Records for this task:
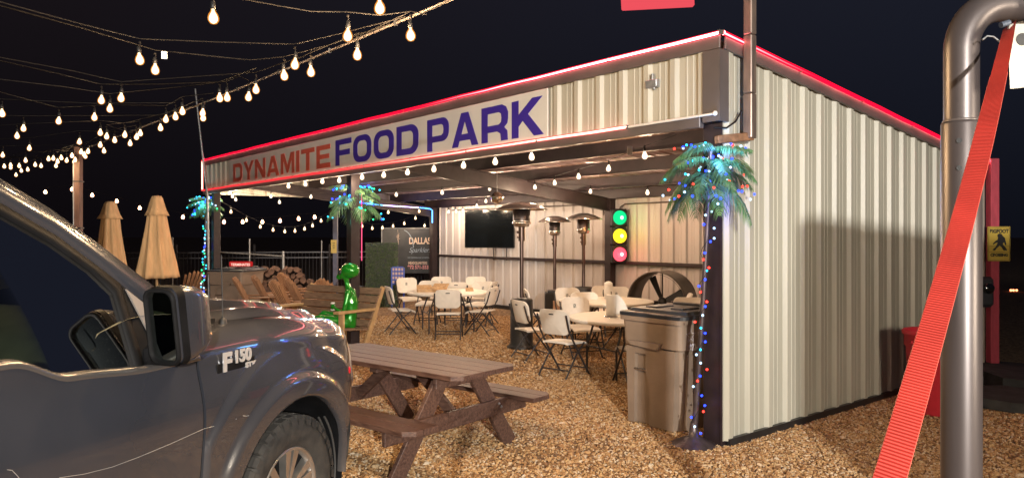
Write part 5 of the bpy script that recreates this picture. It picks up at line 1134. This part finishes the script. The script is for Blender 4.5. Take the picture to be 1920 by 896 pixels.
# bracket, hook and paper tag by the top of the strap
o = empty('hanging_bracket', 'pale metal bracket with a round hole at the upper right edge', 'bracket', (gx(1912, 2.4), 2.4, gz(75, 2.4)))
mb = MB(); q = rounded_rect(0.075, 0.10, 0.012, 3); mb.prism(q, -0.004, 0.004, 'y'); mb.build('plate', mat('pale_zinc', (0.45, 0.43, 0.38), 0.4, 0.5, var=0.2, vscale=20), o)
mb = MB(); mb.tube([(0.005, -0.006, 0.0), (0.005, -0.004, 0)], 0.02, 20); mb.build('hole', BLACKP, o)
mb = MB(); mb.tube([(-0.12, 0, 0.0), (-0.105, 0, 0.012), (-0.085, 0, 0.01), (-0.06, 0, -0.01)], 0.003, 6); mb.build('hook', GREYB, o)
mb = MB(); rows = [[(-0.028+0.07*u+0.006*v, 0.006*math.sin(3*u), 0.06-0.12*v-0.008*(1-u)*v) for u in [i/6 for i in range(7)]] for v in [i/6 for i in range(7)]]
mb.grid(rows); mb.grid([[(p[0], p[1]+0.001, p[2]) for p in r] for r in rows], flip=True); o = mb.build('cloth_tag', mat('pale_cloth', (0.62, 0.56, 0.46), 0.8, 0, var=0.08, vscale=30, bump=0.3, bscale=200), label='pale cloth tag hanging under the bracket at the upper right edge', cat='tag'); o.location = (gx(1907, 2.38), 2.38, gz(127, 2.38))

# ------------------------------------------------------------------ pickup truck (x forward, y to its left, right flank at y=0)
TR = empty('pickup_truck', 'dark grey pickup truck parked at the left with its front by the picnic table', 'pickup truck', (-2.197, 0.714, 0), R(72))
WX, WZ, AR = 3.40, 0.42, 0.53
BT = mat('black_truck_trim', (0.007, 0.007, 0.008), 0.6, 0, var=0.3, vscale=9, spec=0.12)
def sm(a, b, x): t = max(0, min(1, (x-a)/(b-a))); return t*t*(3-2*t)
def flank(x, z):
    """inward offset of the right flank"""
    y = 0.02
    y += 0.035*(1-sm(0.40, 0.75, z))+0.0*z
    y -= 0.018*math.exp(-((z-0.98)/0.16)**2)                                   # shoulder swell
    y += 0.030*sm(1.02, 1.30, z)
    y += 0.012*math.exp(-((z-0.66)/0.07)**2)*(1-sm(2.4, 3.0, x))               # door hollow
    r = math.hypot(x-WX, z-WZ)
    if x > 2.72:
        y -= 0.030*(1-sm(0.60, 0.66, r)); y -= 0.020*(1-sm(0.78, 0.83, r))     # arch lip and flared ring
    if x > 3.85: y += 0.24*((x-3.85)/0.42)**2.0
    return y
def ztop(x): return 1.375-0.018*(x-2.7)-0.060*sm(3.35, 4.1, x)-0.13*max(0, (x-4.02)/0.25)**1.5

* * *

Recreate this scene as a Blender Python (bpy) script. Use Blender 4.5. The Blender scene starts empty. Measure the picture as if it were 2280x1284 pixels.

Exercise details:
Look through the material above and print exactly the lines from the one containing "Write part 5" to the one containing "mb.grid(rows); mb.grid([[(p[0], p[1]+0.001, p[2])", both included, and nothing more.

Problem solution:
Write part 5 of the bpy script that recreates this picture. It picks up at line 1134. This part finishes the script. The script is for Blender 4.5. Take the picture to be 1920 by 896 pixels.
# bracket, hook and paper tag by the top of the strap
o = empty('hanging_bracket', 'pale metal bracket with a round hole at the upper right edge', 'bracket', (gx(1912, 2.4), 2.4, gz(75, 2.4)))
mb = MB(); q = rounded_rect(0.075, 0.10, 0.012, 3); mb.prism(q, -0.004, 0.004, 'y'); mb.build('plate', mat('pale_zinc', (0.45, 0.43, 0.38), 0.4, 0.5, var=0.2, vscale=20), o)
mb = MB(); mb.tube([(0.005, -0.006, 0.0), (0.005, -0.004, 0)], 0.02, 20); mb.build('hole', BLACKP, o)
mb = MB(); mb.tube([(-0.12, 0, 0.0), (-0.105, 0, 0.012), (-0.085, 0, 0.01), (-0.06, 0, -0.01)], 0.003, 6); mb.build('hook', GREYB, o)
mb = MB(); rows = [[(-0.028+0.07*u+0.006*v, 0.006*math.sin(3*u), 0.06-0.12*v-0.008*(1-u)*v) for u in [i/6 for i in range(7)]] for v in [i/6 for i in range(7)]]
mb.grid(rows); mb.grid([[(p[0], p[1]+0.001, p[2]) for p in r] for r in rows], flip=True); o = mb.build('cloth_tag', mat('pale_cloth', (0.62, 0.56, 0.46), 0.8, 0, var=0.08, vscale=30, bump=0.3, bscale=200), label='pale cloth tag hanging under the bracket at the upper right edge', cat='tag'); o.location = (gx(1907, 2.38), 2.38, gz(127, 2.38))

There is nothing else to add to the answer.